1.2.2. Ne consegue, pertanto, per quanto rileva in riferimento all'odierno ricorso, che all'imputato, nel procedimento penale, non è - allo stato - consentito l'utilizzo della Posta Elettronica Certificata quale generalizzata forma di comunicazione o notificazione, nè per la presentazione di atti (istanze, memorie).
1.3. Nessuna censura può, pertanto, essere dedotta dall'imputato quanto alla lamentata omissione della Corte di appello, avendo egli stesso scelto una forma di comunicazione dell'istanza di rinvio per legittimo impedimento non consentita.
1.4. Deve, peraltro, rilevarsi che, per espressa previsione dell'art. 420-ter c.p.p., commi 1, 2 e 5, il giudice è tenuto - anche d'ufficio - a prendere atto dell'esistenza di un legittimo impedimento a comparire dell'imputato o del difensore, quando gli risulti, in qualsiasi modo, o comunque appaia probabile, che l'assenza sia dovuta ad assoluta impossibilità di comparire per caso fortuito, forza maggiore o altro legittimo impedimento.
Se, pertanto, l'istanza in oggetto - pur irricevibile - fosse stata cionondimeno portata a conoscenza della Corte di appello tempestivamente, ovvero prima della celebrazione dell'udienza de qua, sarebbe stato comunque necessario valutarla.
Ma ciò, nel caso in esame, non è avvenuto.

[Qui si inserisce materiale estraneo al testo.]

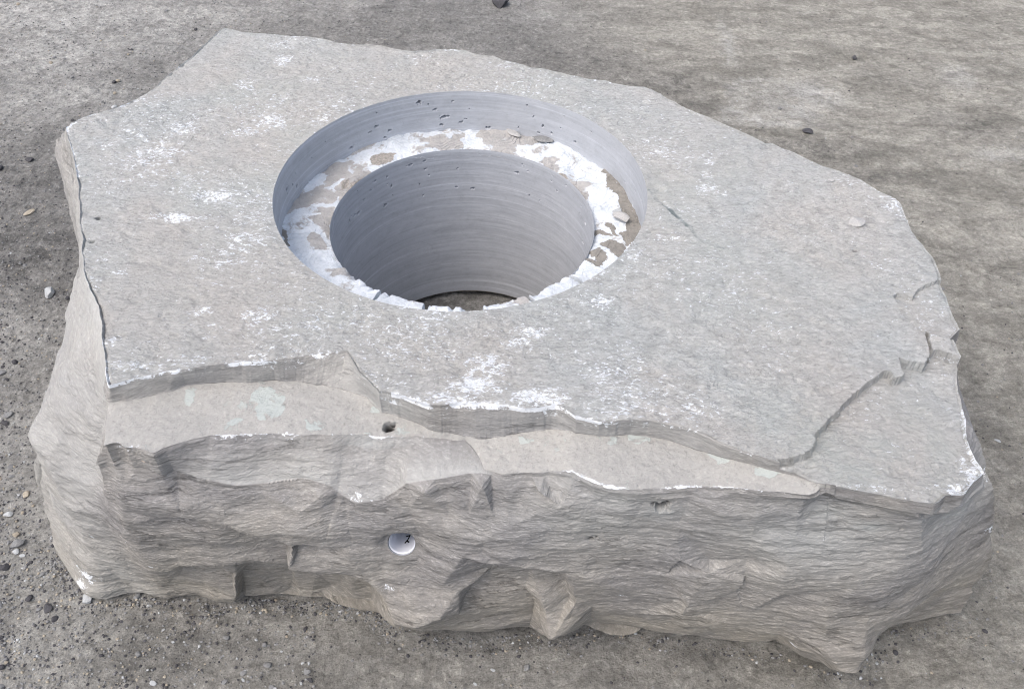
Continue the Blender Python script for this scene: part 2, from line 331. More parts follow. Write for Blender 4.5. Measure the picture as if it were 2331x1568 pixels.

2. La minore età del ricorrente comporta che non siano dovute le statuizioni accessorie di cui all'art. 616 c.p.p..
P.Q.M.
Dichiara inammissibile il ricorso.
In caso di diffusione del presente provvedimento, omettere le generalità e gli altri dati identificativi, a norma del D.Lgs. n. 196 del 2003, art. 52, in quanto imposto dalla legge.
Così deciso in Roma, nella Udienza pubblica, il 16 maggio 2017.